Ağır sözler tek taraflı değildi tabii ki... Cumhurbaşkanı Erdoğan da Meral Akşener’e demediğini bırakmamış, daha sonra Meral Hanım hakkında “Cumhurbaşkanı’na hakaretten” suç duyurusunda bulunmuştu.

Şimdi, bütün bunlar geride kaldı, iki taraf da eski sözlerini unutmuş görünerek hararetle el sıkışıp kamuoyuna dostluk pozu verdiler.

★★★

Böyle dostlukların (!) benzerlerini daha önce de çok görmüştük. Mesela:

* Süleyman Soylu, Cumhurbaşkanı Erdoğan’a ağır sözlerle saldırmış, sonra onun koltuğunun altına girerek İçişleri Bakanı olmuştu.

* Numan Kurtulmuş, Erdoğan’ın en sert şekilde eleştirmiş, AKP’liler için “Harun gibi geldiler, Karun gibi oldular” demiş, sonra kendisi de AKP’li olmuştu. Şimdi Meclis Başkanı.

* Türkiye Barolar Birliği eski Başkanı Metin Feyzioğlu da, Cumhurbaşkanı Erdoğan’a yönelttiği tüm ağır eleştirilerinden sonra onun gölgesine sığınarak Lefkoşe Büyükelçiliği’ni kapmıştı...

Çıkarlar söz konusu olunca ilkeler ve değerler çöp kutusuna atılıyor.

★★★

Siyasetteki bu örnekler, tepetaklak yuvarlanan Meral Akşener’e yeni bir gelecek kurmak için cesaret vermiş olabilir.

Saray’da 40 dakika süren görüşmede neler konuşulduğu kamuoyuna açıklanmadığı için şimdi bir sürü ihtimalden bahsediliyor.

Eski İzmir milletvekili Aytun Çıray’ın sözleri, bana en mantıklı olanı gibi geldi. Çıray:

“Çok ciddi kaynaklardan, Akşener’in, ailesinden birisinin büyükelçi olması yönünde bir talebi olduğu bilgisi geldi bana” dedi.

O birisi kim?
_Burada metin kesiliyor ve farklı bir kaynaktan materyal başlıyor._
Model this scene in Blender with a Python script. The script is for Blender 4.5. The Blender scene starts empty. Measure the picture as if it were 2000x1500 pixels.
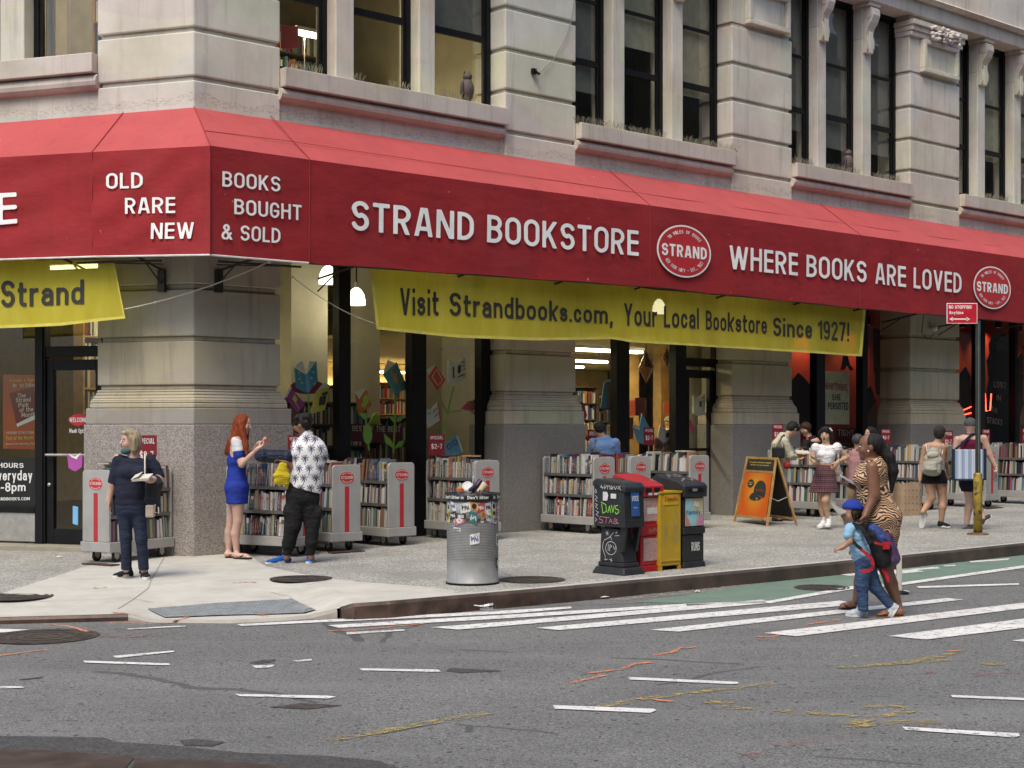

Söylentilere göre Meral Akşener’in oğlu imiş ve onun için Fransa Elçiliği istenmiş.

Bu arada Meral Akşener’in “Cumhurbaşkanı Erdoğan’ın yardımcısı olacağı” dedikoduları da var.

Siyasette “şeffaflık olmayınca” ortaya her türlü söylenti çıkıyor! Ülkeyi, ilkesiz bir siyaset anlayışı sarmış durumda!

TEBESSÜM

Gemi, Saray’a oturdu!

Hitler’in propaganda bakanı Goebbels “Bir yalanı ne kadar sık tekrarlarsanız ve yalan ne kadar büyük olursa o kadar etkilidir!” demiş.

Amerikalıya sormuşlar:

“Yüz dolar bulsan ne yaparsın?” diye...

Amerikalı hiç tereddüt etmeden:

“Elli dolarıyla reklam yaparım” demiş.

Siyasette de reklam çok önemli...

Meral Hanım, politika sahnesinde reklamını yapıp, atıp tutarak yıllarca işini sürdürdü ama sonunda deniz bitti, gemi SARAYA, pardon KARAYA oturdu!

GÜNÜN SÖZÜ

Menfaati çiğnersen yücelirsin, başında taşırsan seni alçaltır.